-- Start of Records provided --

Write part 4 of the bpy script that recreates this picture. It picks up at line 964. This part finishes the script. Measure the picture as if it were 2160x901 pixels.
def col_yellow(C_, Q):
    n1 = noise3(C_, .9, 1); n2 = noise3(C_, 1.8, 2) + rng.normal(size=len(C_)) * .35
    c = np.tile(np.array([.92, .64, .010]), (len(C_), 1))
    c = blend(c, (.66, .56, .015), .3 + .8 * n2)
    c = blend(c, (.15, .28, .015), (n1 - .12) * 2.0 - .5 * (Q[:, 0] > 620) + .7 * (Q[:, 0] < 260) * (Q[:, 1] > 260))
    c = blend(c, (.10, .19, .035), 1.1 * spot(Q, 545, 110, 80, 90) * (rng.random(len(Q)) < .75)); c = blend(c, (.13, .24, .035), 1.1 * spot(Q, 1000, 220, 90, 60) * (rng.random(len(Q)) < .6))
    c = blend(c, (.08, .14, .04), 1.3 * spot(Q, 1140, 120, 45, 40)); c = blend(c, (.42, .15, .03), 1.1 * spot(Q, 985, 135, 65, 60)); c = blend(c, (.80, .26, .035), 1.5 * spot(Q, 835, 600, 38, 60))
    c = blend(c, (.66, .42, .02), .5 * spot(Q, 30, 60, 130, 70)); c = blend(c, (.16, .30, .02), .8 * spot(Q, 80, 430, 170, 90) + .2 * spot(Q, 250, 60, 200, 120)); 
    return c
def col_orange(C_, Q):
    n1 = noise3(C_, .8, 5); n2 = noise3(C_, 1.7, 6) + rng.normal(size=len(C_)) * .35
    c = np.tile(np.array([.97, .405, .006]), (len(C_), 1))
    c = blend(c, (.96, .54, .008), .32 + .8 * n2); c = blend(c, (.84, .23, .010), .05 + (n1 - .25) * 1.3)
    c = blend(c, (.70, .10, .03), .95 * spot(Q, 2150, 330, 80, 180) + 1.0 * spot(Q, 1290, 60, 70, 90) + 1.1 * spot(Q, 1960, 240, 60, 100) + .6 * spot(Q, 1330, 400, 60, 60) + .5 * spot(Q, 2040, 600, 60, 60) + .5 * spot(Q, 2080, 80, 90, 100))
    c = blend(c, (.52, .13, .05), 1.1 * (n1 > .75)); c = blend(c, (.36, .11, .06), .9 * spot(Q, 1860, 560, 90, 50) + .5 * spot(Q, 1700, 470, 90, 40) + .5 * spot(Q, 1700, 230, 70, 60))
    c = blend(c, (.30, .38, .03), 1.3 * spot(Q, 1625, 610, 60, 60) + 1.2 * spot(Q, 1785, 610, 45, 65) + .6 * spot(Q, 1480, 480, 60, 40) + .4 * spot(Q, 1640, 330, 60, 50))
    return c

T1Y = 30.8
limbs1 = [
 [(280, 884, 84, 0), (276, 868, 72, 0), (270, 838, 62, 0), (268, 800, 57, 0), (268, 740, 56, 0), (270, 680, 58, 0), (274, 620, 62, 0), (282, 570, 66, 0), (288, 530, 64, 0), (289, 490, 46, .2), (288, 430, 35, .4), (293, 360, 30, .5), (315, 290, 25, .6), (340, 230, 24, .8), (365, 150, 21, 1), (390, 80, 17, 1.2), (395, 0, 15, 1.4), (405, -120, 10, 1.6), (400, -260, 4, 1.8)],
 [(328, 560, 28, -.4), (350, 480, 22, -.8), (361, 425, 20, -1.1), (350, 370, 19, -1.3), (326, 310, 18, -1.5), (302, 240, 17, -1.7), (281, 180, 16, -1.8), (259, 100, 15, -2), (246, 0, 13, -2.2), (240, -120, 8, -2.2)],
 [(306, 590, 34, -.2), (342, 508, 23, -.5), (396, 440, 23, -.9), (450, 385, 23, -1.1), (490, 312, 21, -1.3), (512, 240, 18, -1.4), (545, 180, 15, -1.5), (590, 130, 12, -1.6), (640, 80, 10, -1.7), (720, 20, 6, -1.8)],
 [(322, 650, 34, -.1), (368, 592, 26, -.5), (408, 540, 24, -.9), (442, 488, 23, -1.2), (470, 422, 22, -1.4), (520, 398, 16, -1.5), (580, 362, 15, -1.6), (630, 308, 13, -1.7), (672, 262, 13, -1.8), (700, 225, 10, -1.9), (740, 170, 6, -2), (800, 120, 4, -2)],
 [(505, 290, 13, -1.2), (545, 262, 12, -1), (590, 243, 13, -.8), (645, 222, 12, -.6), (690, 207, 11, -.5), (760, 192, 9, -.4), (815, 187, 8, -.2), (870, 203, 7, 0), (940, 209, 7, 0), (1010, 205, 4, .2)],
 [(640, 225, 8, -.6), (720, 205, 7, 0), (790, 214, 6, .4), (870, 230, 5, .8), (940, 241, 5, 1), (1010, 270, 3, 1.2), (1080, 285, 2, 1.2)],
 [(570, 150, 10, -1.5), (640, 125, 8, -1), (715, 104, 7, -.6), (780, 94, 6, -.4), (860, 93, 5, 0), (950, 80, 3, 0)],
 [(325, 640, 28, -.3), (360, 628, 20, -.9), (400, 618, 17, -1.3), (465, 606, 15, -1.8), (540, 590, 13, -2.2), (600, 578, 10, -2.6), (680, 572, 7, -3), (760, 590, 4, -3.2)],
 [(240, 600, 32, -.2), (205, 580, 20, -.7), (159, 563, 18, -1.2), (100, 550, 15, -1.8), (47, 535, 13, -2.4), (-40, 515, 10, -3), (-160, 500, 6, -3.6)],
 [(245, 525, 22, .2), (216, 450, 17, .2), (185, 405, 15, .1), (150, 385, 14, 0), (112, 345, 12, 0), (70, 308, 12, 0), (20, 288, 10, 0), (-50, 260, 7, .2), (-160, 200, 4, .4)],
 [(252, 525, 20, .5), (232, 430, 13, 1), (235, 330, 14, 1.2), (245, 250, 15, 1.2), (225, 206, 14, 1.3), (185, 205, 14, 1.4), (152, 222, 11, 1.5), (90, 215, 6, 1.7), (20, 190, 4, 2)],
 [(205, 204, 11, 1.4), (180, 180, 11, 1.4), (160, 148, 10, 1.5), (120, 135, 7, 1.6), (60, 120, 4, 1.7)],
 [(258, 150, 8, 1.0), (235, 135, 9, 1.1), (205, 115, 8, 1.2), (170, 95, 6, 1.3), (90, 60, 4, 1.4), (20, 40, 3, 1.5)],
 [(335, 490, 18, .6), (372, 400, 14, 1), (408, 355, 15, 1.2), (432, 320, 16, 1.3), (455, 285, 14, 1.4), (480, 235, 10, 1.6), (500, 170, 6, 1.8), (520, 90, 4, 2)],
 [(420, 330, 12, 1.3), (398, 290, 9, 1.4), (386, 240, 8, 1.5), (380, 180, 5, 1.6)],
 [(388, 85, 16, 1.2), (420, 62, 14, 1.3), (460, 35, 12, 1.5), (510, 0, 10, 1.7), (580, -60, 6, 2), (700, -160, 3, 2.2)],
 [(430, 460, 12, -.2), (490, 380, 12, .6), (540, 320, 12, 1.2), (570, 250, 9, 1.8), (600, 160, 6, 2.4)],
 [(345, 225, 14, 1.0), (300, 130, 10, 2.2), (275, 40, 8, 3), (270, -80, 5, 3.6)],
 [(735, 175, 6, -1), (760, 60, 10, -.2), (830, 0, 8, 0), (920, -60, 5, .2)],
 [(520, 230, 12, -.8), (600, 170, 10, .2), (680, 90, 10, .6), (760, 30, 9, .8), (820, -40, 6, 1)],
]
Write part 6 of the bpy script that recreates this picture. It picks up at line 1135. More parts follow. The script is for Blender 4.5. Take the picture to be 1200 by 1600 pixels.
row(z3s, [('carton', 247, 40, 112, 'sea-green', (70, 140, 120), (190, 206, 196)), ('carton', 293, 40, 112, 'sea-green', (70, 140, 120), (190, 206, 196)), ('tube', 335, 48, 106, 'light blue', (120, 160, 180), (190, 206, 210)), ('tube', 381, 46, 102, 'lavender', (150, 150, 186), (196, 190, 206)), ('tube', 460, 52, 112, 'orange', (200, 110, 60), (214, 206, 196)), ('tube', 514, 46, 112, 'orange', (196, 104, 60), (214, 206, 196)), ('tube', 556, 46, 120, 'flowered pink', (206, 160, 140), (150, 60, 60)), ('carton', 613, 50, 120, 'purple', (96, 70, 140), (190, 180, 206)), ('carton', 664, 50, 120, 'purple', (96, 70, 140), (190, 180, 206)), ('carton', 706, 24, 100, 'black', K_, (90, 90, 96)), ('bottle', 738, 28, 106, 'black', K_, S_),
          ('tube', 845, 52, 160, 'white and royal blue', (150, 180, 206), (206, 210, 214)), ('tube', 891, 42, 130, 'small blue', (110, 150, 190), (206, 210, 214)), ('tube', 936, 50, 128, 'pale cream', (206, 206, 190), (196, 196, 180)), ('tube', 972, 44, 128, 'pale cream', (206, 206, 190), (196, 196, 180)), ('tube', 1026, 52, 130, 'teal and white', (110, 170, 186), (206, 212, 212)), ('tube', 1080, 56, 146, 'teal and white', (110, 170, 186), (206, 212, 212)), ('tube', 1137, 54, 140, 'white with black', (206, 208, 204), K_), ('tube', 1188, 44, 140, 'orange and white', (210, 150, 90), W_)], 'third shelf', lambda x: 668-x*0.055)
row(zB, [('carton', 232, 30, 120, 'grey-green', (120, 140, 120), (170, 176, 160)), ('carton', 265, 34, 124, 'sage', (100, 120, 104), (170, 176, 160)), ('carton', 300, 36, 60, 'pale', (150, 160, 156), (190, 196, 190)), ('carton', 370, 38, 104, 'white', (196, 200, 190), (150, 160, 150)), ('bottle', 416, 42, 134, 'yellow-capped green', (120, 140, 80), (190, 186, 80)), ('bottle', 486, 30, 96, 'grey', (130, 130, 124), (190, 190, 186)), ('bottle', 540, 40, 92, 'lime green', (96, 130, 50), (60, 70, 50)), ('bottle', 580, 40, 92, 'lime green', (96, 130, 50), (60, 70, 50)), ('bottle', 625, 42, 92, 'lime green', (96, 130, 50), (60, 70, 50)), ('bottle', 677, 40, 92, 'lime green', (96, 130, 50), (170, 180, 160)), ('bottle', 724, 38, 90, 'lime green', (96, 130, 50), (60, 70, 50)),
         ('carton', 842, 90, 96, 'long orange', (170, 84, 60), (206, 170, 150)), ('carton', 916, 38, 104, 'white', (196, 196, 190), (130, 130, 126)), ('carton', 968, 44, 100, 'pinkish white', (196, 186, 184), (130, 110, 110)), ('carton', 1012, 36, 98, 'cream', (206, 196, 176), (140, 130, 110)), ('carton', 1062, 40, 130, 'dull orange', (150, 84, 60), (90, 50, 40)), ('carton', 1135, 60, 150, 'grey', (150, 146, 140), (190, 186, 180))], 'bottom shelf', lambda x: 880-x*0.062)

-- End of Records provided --

What this task involves –
All lines holding the word "picture" should be picked out and copied.

The reply –
Write part 4 of the bpy script that recreates this picture. It picks up at line 964. This part finishes the script. Measure the picture as if it were 2160x901 pixels.
Write part 6 of the bpy script that recreates this picture. It picks up at line 1135. More parts follow. The script is for Blender 4.5. Take the picture to be 1200 by 1600 pixels.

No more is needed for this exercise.